Da una decina d’anni, Lo Monaco è sempre più attratto dai monologhi anche se, per gran parte della stagione, va in giro con la sua compagnia. Dal mondo classico all’impegno civile e politico. «Tutto è nato dal primo libro di Pietro Grasso, lui allora era a capo della Direzione nazionale antimafia: uscì nel maggio del 2009, a giugno me lo ritrovo accanto, a Siracusa, da spettatore e gli dico che la sua storia umana e professionale, così per come l’ha scritta, è già pronta per il palcoscenico. Lui nicchia, teme che, dalle pagine alla scena, la biografia possa trasformarsi in agiografia, io insisto… insomma, l’ho preso per sfinimento. Ma avevo visto giusto: “Per non morire di mafia” l’ho replicato per anni in tutta Italia». A Spoleto pochi giorni fa ha debuttato con il nuovo «Appello ai liberi e forti», ispirato a don Luigi Sturzo, scritto da Francesco Failla, vicepresidente delle Biblioteche Diocesane Italiane. «Ho una forte matrice religiosa e facendo questo spettacolo mi sono reso conto, attraverso don Sturzo, di quanto possano essere simbiotici la vocazione cristiana e l’impegno sociale».
Ad ottobre sarà Creonte per aprire la stagione dello Stabile di Catania con «Antigone» di Sofocle, con la regia di Laura Sicignano, direttrice del teatro pubblico etneo. «Sono nato capocomico in un momento storico in cui il teatro di regia era già ben consolidato. Ma essere diretto comunque mi piace.
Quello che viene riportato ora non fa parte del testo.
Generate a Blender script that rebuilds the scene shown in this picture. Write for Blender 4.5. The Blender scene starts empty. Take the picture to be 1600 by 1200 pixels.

Dare forma al pensiero di un regista è un esercizio di umiltà e professionalità che ti fa sempre bene, ti prendi una vacanza dall’essere capocomico o primattore, scopri in te anche qualità d’interprete che magari non sapevi d’avere. Ricorderò sempre quando a Siracusa, alla fine della “prima” di “Ifigenia di Aulide” in cui facevo Agamennone diretto da Federico Tiezzi, mio padre venne in camerino stupito e mi disse: “Ma che avevi stasera? Ho scoperto un attore nuovo, che non conoscevo, bravo!”».